If I had to guess why, I'd attribute that trend to how people started cooking more at home over the last year. Cooking at home not only saves money, but knowing your way around the kitchen is one of the great lost skills in the younger generations of Americans. We've all just been too used to having any food we crave at the touch of an app. So like so many others, I really focused on learning to cook this past year, and it makes for a lot of dishes to clean.

After an embarrassing call to my mother, I figured out what all the little buttons on top of my dishwasher did. A few different heat settings, the difference between heat and sanitized settings, even a button that will pop the door open so your dishes dry quicker. It's all great technology that I've left to waste for the last fifteen years. In getting to know my dishwasher, I've learned the hard way what things you're not supposed to run through a cycle.

Anything made out of wood is a bad mix for the dishwasher. As a wood working hobbyist, I understood that before even putting my USA made spatulas in there, but I had room, and those were the last two items in my sink. If anything, I did it for science. Did the one cycle ruin them? No... but it also didn't do anything to help either. A light sanding to smooth everything back out, a quick rub with some bees wax and I'm back in business. I think I now know why my moms wood handled utensils all look like they were made with driftwood.

Aluminum cookware doesn't fair so well in the dishwasher. I'd assume the fancy copper and silver stuff doesn't either. I ran a baking sheet through a cycle and it came out white. Like the heat and abrasive soap was just enough to corrode and oxidize my new aluminum pan. Lesson learned.

Not all plastic is dishwasher safe. I have this really nice set of professional ceramic knives that I use a lot. I like them because they stay sharper so much longer, and slicing through cheese with one is easy-peasy. I didn't realize all these years that the comfort grip is manufactured like a GM steering wheel. Where it's plastic, but then it has a sort of thin rubber outer layer on it to give it a soft touch... and just like every late-model GM steering wheel, that rubber pealed right off after a scrubbing in the high heat. Does it affect how well the knives perform? No, but I was creeped out at the thought of accidentally ingesting whatever rubber compound China used in making them. I ended up rubbing it all off clean one night just to be safe.

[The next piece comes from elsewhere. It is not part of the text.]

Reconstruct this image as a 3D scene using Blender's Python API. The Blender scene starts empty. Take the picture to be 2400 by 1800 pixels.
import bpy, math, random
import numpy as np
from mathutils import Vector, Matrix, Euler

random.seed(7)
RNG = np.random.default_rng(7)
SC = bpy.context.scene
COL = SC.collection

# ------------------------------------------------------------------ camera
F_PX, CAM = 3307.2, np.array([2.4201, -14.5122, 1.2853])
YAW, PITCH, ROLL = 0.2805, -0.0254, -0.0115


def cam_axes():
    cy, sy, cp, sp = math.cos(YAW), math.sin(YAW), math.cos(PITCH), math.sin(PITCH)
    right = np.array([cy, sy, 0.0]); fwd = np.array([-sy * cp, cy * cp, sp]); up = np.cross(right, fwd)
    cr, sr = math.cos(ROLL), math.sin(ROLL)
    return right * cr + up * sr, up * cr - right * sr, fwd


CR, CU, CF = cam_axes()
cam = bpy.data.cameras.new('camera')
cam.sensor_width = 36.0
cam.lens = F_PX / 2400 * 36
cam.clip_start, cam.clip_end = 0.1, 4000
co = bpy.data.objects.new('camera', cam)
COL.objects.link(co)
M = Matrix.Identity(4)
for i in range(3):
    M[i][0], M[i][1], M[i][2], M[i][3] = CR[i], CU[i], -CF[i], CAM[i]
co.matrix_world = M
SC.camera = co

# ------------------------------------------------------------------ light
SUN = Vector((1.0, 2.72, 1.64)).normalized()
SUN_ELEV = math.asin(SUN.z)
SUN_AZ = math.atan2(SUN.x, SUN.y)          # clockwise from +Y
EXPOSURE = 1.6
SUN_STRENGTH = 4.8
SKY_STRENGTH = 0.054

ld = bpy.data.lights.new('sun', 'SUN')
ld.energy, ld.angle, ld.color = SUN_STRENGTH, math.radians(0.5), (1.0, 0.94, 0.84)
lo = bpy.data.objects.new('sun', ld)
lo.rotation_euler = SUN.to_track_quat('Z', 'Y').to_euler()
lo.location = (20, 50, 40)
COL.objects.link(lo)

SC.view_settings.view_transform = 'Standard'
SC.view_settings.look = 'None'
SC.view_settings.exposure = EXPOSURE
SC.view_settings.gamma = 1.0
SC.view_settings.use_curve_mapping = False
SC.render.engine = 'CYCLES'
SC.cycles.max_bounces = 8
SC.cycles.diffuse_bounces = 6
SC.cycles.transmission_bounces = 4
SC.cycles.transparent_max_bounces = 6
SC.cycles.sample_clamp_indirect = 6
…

The plastic rule goes for dishes too. Oddly enough, my cereal bowls with this rubber foot on the bottom of them came out of the wash just as perfect as they went in. In picking up the knives, I surely thought I had disgraced Rachel Rays junk bowls, but they survived this time.

They say not to put pots and pans in the dishwasher because the soap is so abrasive, but I like stainless steel cookware. I don't see where this could backfire. I mean, when they get bad enough, I chuck a souring pad into my drill and scrub them until the suds turn gray from churning through that thinnest top layer of metal. What could a dishwasher do that's any worse? All the same, I would guess putting non-stick stuff in there probably wouldn't do you any good. Cast iron is an obvious no-no if not for the rust, gotta protect that seasoning. I don't even use soap on mine. I just rinse it out in the sink when it's cooled down, then bake that moisture out of it again on the stove-top.

Time will tell just how many times I'll learn the "Don't stick this in there" lesson, but at least it'll be good information I'll be able to pass on one day. Hope you can learn from my mistakes.